His biggest fear as a first-time parent is that his son will turn out like him.

"I just want him to be successful and responsible -- not like me," he said.

Aaron Seibal also completed the course with the goal of making a change in his life.

Seibal, 30, has three daughters between the ages of 10 and 13, Ruby, Halie and Maggie.

His oldest daughter, Ruby, 13, misses doing "dad stuff" with him. He coached her softball team for a year before going to prison.

"My dad not being here is kind of hurtful sometimes," she said. "Because, yeah, it's like he's my dad, but I don't have a dad with me here right now."

Seibal hasn't seen his kids in 2 1/2 years. He was sentenced to six years in prison on a felony drug charge.

He also went through the dads program in prison and learned what mistakes he has made in the past when it came to raising his daughters, he said.

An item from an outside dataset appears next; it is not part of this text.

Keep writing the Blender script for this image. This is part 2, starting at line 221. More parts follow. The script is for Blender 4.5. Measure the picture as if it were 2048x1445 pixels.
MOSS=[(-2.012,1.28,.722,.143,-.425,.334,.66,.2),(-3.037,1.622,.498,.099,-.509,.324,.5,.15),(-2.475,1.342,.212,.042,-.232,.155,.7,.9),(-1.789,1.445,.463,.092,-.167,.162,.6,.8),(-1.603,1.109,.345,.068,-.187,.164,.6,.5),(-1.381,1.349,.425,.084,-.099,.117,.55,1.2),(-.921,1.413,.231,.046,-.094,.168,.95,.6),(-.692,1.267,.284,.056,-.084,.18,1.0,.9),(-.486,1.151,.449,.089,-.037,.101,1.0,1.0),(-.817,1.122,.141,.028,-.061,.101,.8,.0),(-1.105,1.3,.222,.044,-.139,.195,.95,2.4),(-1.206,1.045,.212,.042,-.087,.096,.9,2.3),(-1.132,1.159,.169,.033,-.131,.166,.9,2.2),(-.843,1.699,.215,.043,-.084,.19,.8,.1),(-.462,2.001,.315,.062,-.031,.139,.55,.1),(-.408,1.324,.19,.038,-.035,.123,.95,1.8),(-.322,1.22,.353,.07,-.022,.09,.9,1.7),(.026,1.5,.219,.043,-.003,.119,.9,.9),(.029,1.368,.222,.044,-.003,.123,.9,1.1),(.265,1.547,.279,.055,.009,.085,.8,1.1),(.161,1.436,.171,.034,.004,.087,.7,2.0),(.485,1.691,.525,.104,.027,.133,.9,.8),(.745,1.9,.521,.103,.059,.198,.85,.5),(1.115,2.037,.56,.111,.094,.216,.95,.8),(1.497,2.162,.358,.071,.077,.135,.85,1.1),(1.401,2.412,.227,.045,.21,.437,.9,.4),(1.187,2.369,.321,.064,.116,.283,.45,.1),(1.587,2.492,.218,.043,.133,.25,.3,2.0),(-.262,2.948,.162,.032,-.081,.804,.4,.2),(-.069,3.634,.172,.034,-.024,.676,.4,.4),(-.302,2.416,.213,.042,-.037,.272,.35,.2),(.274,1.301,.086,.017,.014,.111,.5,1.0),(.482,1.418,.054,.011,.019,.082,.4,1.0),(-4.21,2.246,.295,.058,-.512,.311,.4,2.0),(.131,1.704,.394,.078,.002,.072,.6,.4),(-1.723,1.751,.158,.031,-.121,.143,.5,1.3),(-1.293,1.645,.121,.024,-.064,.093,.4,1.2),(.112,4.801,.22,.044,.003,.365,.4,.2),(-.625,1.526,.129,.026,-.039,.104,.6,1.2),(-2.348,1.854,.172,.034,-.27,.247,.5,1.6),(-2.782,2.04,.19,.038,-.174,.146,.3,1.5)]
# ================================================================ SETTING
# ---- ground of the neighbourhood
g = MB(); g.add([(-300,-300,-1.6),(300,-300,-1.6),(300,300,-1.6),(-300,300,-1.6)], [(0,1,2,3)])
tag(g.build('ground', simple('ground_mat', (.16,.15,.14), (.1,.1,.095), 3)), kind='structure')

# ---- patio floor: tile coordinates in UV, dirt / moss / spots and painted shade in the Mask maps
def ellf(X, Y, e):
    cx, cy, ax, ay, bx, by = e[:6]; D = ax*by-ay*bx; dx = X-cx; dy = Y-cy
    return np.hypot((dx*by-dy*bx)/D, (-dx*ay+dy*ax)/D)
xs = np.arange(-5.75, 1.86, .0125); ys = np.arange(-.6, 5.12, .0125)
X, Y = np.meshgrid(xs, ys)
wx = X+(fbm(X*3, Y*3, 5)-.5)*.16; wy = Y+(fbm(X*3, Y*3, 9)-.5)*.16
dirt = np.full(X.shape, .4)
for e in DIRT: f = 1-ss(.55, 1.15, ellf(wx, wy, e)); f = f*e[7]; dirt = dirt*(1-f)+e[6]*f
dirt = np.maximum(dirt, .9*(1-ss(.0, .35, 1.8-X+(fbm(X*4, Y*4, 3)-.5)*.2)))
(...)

"It's opened my eyes to how I've treated my kids," he said. "Maybe I wasn't the best dad, but I want to get better."

Although he writes letters to his girls, each one goes unanswered. Ruby said she's read all of the letters he's sent but doesn't want to write back.

"I don't really have anything to say," she said.

He is expected to be out by the end of this year and hopes his daughters will forgive him for being away.

"I believe my kids are very hurt right now," he said. "And I know it's my fault."

Ruby needs convincing.

"He's never really been a dad for us. He was always gone," she said. "So I don't know if he really loves us. I don't know, maybe he does a little."